INFORMATION SHOWN start
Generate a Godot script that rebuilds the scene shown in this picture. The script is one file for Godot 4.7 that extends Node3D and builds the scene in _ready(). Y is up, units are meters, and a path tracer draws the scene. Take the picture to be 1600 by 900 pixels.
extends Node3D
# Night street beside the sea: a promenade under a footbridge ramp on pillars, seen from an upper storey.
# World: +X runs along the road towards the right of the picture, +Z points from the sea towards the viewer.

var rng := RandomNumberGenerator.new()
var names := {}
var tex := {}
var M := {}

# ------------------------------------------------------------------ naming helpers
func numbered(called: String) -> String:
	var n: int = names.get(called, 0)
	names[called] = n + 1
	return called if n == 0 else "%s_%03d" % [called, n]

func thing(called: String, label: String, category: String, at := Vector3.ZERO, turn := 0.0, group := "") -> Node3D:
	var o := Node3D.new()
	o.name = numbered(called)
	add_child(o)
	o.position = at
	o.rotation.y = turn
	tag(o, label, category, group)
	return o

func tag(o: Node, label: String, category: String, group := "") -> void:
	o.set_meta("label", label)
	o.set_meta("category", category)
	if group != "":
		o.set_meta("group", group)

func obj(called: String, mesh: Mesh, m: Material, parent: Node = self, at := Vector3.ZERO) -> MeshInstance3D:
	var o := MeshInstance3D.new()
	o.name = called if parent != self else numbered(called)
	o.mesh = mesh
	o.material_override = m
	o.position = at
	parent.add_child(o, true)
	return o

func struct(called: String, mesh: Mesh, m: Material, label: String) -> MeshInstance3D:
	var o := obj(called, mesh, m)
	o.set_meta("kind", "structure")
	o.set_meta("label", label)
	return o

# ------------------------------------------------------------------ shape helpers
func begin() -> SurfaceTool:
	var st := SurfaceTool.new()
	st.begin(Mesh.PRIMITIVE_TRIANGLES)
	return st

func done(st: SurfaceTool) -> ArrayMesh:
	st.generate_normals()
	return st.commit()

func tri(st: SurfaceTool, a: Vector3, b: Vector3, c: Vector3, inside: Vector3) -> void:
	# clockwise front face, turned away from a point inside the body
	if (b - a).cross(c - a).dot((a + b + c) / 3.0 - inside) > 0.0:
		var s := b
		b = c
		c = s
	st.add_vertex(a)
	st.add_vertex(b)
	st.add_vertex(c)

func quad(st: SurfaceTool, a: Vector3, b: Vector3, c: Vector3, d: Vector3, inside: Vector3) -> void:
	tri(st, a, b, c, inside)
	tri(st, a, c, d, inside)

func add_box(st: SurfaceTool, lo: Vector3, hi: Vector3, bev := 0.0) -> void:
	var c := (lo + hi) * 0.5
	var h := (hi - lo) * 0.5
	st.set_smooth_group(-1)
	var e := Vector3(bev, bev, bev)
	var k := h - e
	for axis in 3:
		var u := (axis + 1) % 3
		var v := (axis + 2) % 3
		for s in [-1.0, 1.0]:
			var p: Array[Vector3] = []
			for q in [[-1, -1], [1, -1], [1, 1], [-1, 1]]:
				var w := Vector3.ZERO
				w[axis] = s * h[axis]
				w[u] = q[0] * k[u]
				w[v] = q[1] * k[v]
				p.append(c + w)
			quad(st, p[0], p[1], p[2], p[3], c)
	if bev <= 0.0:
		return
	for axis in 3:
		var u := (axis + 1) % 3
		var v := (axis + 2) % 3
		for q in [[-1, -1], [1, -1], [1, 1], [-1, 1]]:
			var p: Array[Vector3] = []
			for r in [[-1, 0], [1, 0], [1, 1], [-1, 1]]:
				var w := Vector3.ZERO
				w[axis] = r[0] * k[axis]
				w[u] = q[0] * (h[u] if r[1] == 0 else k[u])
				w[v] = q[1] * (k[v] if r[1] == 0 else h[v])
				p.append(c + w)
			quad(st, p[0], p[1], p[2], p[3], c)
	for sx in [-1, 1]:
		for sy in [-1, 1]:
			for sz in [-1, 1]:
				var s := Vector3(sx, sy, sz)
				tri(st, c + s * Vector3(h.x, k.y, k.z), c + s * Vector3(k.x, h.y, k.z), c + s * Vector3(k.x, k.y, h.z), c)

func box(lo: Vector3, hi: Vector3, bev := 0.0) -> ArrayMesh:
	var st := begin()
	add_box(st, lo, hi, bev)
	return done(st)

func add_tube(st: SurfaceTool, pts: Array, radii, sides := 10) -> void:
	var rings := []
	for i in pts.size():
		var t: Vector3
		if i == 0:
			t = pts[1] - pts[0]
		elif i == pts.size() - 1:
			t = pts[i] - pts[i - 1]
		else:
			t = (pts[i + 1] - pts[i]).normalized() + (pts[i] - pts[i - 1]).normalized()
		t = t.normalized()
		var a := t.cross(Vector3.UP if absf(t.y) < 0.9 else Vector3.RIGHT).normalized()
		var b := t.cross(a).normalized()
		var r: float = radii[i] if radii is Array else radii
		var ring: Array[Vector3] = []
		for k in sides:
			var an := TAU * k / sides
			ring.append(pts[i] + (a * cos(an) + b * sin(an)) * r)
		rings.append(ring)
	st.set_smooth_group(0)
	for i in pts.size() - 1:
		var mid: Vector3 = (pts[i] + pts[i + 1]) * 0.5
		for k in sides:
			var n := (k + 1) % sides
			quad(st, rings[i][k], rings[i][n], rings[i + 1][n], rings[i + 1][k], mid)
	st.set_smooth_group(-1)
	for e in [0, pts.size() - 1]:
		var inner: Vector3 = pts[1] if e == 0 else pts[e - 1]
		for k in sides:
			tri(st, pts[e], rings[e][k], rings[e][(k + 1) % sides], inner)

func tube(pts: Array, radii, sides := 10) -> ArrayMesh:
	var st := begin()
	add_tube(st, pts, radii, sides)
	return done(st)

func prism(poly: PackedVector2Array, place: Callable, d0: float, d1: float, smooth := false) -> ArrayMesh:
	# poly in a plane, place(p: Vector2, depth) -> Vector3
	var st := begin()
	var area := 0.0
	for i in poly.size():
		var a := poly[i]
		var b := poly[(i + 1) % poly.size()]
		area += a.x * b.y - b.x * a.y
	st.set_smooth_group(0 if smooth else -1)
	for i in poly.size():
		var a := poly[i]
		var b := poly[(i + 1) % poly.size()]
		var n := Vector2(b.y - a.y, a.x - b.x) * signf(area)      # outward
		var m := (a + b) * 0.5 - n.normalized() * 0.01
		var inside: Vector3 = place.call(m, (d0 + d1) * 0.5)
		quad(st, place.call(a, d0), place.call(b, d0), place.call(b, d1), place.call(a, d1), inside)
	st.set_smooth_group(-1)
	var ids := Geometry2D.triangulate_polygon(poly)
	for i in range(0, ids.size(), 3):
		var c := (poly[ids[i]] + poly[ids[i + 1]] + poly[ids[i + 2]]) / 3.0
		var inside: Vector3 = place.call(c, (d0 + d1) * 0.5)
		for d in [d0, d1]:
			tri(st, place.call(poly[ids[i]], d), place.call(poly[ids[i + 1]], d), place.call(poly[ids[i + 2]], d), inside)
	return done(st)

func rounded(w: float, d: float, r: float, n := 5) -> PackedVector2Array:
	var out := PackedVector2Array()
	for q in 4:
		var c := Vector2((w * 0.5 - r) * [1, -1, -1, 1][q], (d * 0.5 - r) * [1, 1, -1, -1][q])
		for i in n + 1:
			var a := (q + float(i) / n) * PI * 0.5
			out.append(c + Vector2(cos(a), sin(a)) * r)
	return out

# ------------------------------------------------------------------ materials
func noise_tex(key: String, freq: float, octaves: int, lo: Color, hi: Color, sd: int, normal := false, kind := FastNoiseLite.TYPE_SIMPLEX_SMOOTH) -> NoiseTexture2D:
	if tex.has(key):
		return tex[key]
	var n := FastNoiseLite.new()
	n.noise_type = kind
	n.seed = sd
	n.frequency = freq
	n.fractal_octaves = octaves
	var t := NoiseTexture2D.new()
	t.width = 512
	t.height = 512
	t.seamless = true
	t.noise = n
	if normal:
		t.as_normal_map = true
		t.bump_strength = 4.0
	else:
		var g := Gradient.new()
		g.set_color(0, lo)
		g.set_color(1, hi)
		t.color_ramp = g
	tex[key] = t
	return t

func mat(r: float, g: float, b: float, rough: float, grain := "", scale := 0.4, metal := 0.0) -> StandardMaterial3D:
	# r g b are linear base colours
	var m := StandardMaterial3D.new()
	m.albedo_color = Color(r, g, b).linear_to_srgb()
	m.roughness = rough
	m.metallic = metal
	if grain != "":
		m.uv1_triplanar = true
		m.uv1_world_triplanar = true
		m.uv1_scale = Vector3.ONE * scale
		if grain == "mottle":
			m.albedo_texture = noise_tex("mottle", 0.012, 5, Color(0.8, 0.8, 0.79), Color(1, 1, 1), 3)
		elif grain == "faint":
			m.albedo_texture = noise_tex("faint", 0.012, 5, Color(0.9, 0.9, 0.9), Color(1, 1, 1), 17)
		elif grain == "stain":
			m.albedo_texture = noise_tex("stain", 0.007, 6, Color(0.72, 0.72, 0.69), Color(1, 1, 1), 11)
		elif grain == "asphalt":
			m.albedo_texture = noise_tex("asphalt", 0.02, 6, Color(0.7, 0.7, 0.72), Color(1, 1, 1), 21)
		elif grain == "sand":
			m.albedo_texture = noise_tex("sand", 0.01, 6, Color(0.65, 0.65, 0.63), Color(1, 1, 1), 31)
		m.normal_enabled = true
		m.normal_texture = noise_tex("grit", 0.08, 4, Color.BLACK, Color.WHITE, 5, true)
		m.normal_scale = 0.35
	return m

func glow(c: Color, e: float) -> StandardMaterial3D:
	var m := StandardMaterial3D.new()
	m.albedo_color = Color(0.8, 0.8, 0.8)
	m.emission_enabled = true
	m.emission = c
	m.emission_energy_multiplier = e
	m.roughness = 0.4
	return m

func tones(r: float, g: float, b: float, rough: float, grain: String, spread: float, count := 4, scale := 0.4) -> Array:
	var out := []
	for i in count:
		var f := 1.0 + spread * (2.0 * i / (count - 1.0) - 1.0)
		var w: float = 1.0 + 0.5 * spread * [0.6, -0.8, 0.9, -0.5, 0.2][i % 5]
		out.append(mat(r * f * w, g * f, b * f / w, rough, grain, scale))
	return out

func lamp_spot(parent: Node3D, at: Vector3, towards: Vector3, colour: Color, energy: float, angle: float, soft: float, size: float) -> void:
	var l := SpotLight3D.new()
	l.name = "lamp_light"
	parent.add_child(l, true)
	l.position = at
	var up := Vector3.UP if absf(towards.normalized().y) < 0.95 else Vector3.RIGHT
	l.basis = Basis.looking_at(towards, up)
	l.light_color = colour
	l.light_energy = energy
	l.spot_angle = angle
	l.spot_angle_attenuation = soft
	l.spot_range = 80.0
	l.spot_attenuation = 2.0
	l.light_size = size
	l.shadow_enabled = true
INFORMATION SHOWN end
▶ WHAT TO WORK ON:
Can you write out the lines above, from the first one through the one containing "return called if", exactly as they appear and nothing more?

▶ FULL OUTPUT:
Generate a Godot script that rebuilds the scene shown in this picture. The script is one file for Godot 4.7 that extends Node3D and builds the scene in _ready(). Y is up, units are meters, and a path tracer draws the scene. Take the picture to be 1600 by 900 pixels.
extends Node3D
# Night street beside the sea: a promenade under a footbridge ramp on pillars, seen from an upper storey.
# World: +X runs along the road towards the right of the picture, +Z points from the sea towards the viewer.

var rng := RandomNumberGenerator.new()
var names := {}
var tex := {}
var M := {}

# ------------------------------------------------------------------ naming helpers
func numbered(called: String) -> String:
	var n: int = names.get(called, 0)
	names[called] = n + 1
	return called if n == 0 else "%s_%03d" % [called, n]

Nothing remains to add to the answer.